I've used the 50/50 peroxide/vinegar solution many times to remove carbon and fine lead particle build-up on these parts. The first soaking lasts for 15-20 minutes, if the parts are clean at this point a wash off with hot water and then they get stuffed back into the suppressor body. If carbon and stuff remain, another soaking for 15-20 minutes, or until they do come out clean. No damage has been done to these aluminum parts with the process that I currently use.
Just to see what might happen to some 6061T aluminum ½-inch diameter rod, I soaked a 3-inch long rod in the solution and left it in for 46 hours before the solution started to attack the aluminum rod, so 15-20 minutes is what I consider a safe bet:

NbTKMOM.jpg
 
How interesting Mr. Gunsmith. I've been lead to believe that the Dip will eat alum. Just shows to go you, can't believe everything you read.

Some Qs, are the parts anodized? Over what duration have you been doing this? Years, months?

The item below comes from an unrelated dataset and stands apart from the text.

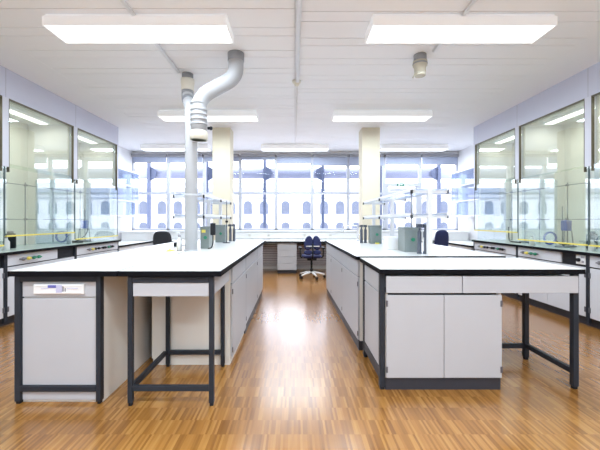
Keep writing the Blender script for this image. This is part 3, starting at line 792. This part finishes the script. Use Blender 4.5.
def seat_part(t, z, mt):
    out = [(-.20, -.20), (-.12, -.235), (.12, -.235), (.20, -.20), (.225, -.05), (.215, .15), (.16, .205), (-.16, .205), (-.215, .15), (-.225, -.05)]
    m = MB(); lv = [(.5, z-.035), (.92, z-.035), (1.0, z), (.95, z+.03), (.7, z+.042), (.3, z+.038)]
    vs = []; fs = []; n = len(out)
    for sc, zz in lv:
        for p in out: vs.append((p[0]*sc, p[1]*sc, zz))
    for i in range(len(lv)-1):
        for k in range(n): a = i*n+k; b = i*n+(k+1) % n; fs.append((a, b, b+n, a+n))
    fs.append(tuple(range(n))[::-1]); fs.append(tuple((len(lv)-1)*n+k for k in range(n)))
    m.add(vs, fs, mt, True); o = m.build('seat', t)
    s = o.modifiers.new('soft', 'SUBSURF'); s.levels = 1; s.render_levels = 1
# navy split-back chair, back to the viewer
t = thing('office_chair', 'navy swivel chair with split backrest and white star base in the aisle', 'chair', (.355, 7.30, 0), PI+.05)
base_parts(t, .28, 'white', .47); seat_part(t, .47, 'navy')
for sx in (-1, 1):
    pts = []
    for k in range(16):
        a = 2*PI*k/16
        rx = .096-.010*math.sin(a); x = sx*.086+rx*math.cos(a)+sx*(-.014)*math.sin(a); z = .765+.155*math.sin(a)
        pts.append((x, z))
    o = blob(MB(), pts, .19, .25, 'navy').build('back_lobe', t); o.modifiers.new('soft', 'SUBSURF').render_levels = 1
    pts = [(sx*.09+.095*math.cos(2*PI*k/14), .565+.055*math.sin(2*PI*k/14)) for k in range(14)]
    o = blob(MB(), pts, .18, .24, 'navy').build('lumbar_pad', t); o.modifiers.new('soft', 'SUBSURF').render_levels = 1
    MB().tube(smooth_path([(sx*.20, .05, .44), (sx*.245, .05, .46), (sx*.245, .05, .64)], .03), .014, 'black', 10).box(sx*.215, sx*.275, -.12, .14, .64, .665, 'black').build('armrest', t, bevel=.006)
MB().tube(smooth_path([(0, .12, .42), (0, .26, .45), (0, .27, .75)], .06), .018, 'black', 10).box(-.14, .14, .245, .262, .69, .708, 'alu').build('back_support', t)
# black chair behind left bench
def plain_chair(label, loc, rz, mt, tilt, zt, extra=None):
    t = thing('office_chair', label, 'chair', loc, rz)
    base_parts(t, .28, 'black', .48); seat_part(t, .48, mt)
    h = (zt-.58)/2; cz = (zt+.58)/2
    pts = []
    for k in range(20):
        a = 2*PI*k/20; c, s = math.cos(a), math.sin(a)
        pts.append((.215*math.copysign(abs(c)**.55, c)*(1+.0*s), cz+h*math.copysign(abs(s)**.7, s)))
    o = blob(MB(), pts, -.03, .03, mt).build('backrest', t)
    o.location = (0, .23, 0); o.rotation_euler = (tilt, 0, 0)
    o.modifiers.new('soft', 'SUBSURF').render_levels = 1
    MB().tube(smooth_path([(0, .12, .42), (0, .27, .44), (0, .27, .78)], .06), .018, 'black', 10).build('back_support', t)
    if extra: MB().cyl((.20, .05, .50), (.255, .05, .64), .014, 'black').box(.225, .285, -.11, .13, .64, .668, 'red').build('armrest', t, bevel=.005)
plain_chair('black swivel chair with rounded back behind the left bench', (-2.72, 7.35, 0), PI-.15, 'blackfab', -.06, 1.02)
plain_chair('navy chair with a red armrest, half hidden behind right bench rack', (2.80, 7.05, 0), PI+.5, 'navy', -.06, 1.05, True)

# ------------------------------------------------------------------ world and view
w = bpy.data.worlds.new('sky'); bpy.context.scene.world = w; w.use_nodes = True
bg = w.node_tree.nodes['Background']; bg.inputs['Color'].default_value = (0.91, 0.92, 1.0, 1); bg.inputs['Strength'].default_value = 5.8
for x in (-2.75, 0, 2.75):
    pd = bpy.data.lights.new('window_portal', 'AREA'); pd.shape = 'RECTANGLE'; pd.size = 2.75; pd.size_y = 1.95; pd.cycles.is_portal = True
    po = bpy.data.objects.new('window_portal', pd); C.objects.link(po); po.location = (x, YB+.12, 1.94); po.rotation_euler = (-PI/2, 0, 0)
sc = bpy.context.scene
sc.view_settings.view_transform = 'Standard'; sc.view_settings.look = 'None'; sc.view_settings.exposure = 0.0; sc.view_settings.gamma = 1.05
sc.cycles.use_light_tree = False; sc.cycles.use_denoising = True; sc.cycles.denoising_input_passes = 'RGB_ALBEDO_NORMAL'
sc.cycles.max_bounces = 10; sc.cycles.diffuse_bounces = 5; sc.cycles.glossy_bounces = 5; sc.cycles.transparent_max_bounces = 24
sc.cycles.sample_clamp_indirect = 3.0; sc.cycles.caustics_reflective = False; sc.cycles.caustics_refractive = False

I've quite a few alum suppressor parts and those results look great to me. I'd love to use it.


Cat
 
How interesting Mr. Gunsmith. I've been lead to believe that the Dip will eat alum. Just shows to go you, can't believe everything you read.

Some Qs, are the parts anodized? Over what duration have you been doing this? Years, months?

I've quite a few alum suppressor parts and those results look great to me. I'd love to use it.


Cat

My suppressor is around 4 years old and I've soaked the internal parts to clean them at least five times now. No, the internal baffles and spacers are not anodized, but I'm not sure of what grade aluminum they were made from.
Duration of soaking time I use is 15 to 20 minutes, two maybe three times, until clean. If you are a bit dubious about using this solution, just try a couple of the carboned up parts as was suggested to see how they do. Beats the snot out of scrubbing the parts.